Trust Your Guts – Instinct vs Analytics

You can’t connect the dots looking forward; you can only connect them looking backwards…you have to trust that the dots will somehow connect in your future. You have to trust in something — your gut, destiny, life, karma, whatever. This approach has never let me down, and it has made all the difference in my life.

[Steve Jobs, Stanford commencement speech, June 2005]

How many times have you heard it? Trust your first instinct, don’t change that exam answer. If the distance says 5-wood, but something in you is saying 3-wood, take out the 3-wood. So, if your gut is all knowing, why is there such an emphasis on measurement and analysis in management? Why don’t we just read the tea leaves each morning, and make our biggest decisions that way?

Did you need data to choose your life-partner? How about your alma mater? Was there deep analysis that led you to choose the name of your first-born? Likely, not. But you still can’t tell your board or your leadership team that you need to launch a new service offering, because ‘your gut says so’.

So, what’s the right interplay? Where does analysis stop and instinct begin, or vice versa?

The Reaganesque ‘Trust But Verify’ works for us. Use your guts to lead you to a hypothesis. Use your intuition to decide on how best to verify it. Then, go get the data and build the case to win over your peers and bosses. Sooner or later, the decision-makers will need to trust their guts to make the call. After all, even when the evidence is beyond the shadow of a doubt, the decider needs to take a leap of faith when the time comes to choose.

Kathy Kolbe’s ground-breaking work on the Kolbe Index is putting instinct back out front, where it belongs. Her system measures a person’s instinctive method of operation (MO), and identifies the way people take action.
Conation is a term meaning any natural tendency, impulse, striving, or directed effort. It is one of three parts of the mind, along with the affective and cognitive. In short, the cognitive part of the brain measures intelligence, the affective deals with emotions and the conative drives how one acts on those thoughts and feelings.
Kolbe went on to develop a set of theories and constructs that explain how individuals fit best in varied work settings and how the MOs of the people on a team will affect performance. Kolbe’s theory is essentially that you’re not getting the most out of your life, your people, your teams, or your organization, if you don’t feel free to function in your natural operating mode. The theory states that each of us will use one Way of Problem Solving for each of four Key Action-Modes, when we tackle challenges in the way we are most naturally comfortable.

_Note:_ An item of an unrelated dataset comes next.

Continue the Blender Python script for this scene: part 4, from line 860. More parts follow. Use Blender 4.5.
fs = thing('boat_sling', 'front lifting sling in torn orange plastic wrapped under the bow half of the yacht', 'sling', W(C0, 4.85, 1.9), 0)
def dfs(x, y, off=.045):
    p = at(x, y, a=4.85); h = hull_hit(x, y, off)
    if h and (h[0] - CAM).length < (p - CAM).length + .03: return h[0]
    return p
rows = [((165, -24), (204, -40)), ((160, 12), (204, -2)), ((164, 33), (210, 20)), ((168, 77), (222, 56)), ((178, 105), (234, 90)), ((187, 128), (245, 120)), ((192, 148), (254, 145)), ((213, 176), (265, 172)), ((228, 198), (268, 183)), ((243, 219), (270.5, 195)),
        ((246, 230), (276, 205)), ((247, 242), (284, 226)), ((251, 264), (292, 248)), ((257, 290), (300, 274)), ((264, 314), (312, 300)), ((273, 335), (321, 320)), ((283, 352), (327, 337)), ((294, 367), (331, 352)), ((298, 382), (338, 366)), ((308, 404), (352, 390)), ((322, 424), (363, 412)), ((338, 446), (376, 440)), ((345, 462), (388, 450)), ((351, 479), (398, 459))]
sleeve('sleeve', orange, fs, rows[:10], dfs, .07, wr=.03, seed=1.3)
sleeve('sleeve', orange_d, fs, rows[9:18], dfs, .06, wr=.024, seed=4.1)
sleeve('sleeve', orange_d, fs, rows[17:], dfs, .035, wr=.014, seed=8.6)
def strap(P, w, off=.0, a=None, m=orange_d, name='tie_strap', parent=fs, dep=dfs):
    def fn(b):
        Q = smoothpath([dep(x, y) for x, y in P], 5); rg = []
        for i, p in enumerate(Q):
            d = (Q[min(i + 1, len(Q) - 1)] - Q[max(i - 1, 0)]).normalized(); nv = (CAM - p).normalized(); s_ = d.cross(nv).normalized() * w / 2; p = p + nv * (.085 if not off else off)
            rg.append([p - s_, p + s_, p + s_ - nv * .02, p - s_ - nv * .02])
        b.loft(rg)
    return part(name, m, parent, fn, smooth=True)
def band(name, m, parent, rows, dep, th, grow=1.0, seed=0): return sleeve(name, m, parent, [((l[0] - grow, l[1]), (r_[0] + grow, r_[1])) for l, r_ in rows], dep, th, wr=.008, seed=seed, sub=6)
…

So, where does this leave training, education, functional roles, cultural norms, etc? It seems that, as long as your instincts remain at the top of your decision-making hierarchy, they will lead you to the appropriate training, practice, preparation, role, and organization to perform most naturally and consequently, optimally throughout your life.
We live in a world that assumes that the quality of a decision is directly related to the time and effort that went into making it…We believe that we are always better off gathering as much information as possible and spending as much time as possible in deliberation. We really only trust conscious decision making. But there are moments, particularly in times of stress, when haste does not make waste, when our snap judgments and first impressions can offer a much better means of making sense of the world. The first task of Blink is to convince you of a simple fact: decisions made very quickly can be every bit as good as decisions made cautiously and deliberately.
Malcolm Gladwell, Blink
So, why is it then that most people (Kolbe estimates more than 80%) seem to be out of touch with their life path, exhausted by their role, and drained by their relationships? Kolbe would say it is largely because ‘Conation’ has quite literally dropped out of the dictionary. MS-Spell-Checker symbolically replaces the word conative with cognitive, just as we are generally taught to put intellect ahead of instinct.

Whether it’s at work or at school, we tend to take a ‘one size fits all’ attitude towards learning and problem-solving, which often interferes with our natural modes. Unfortunately, an overemphasis on cognition isn’t new:
Until the intellect is placed by the community where it belongs; and made subordinate to the sensibility and the will, we shall find that mere sharpness, shrewdness, intellectual power, and success through these, will be placed above those higher qualities in which character consists, and success through them.

Mark Hopkins, President of Williams College ‘An Outline Study of Man’ (1878)
So, on the golf course or in the boardroom, take time out for that critical gut-check, then go and get the data!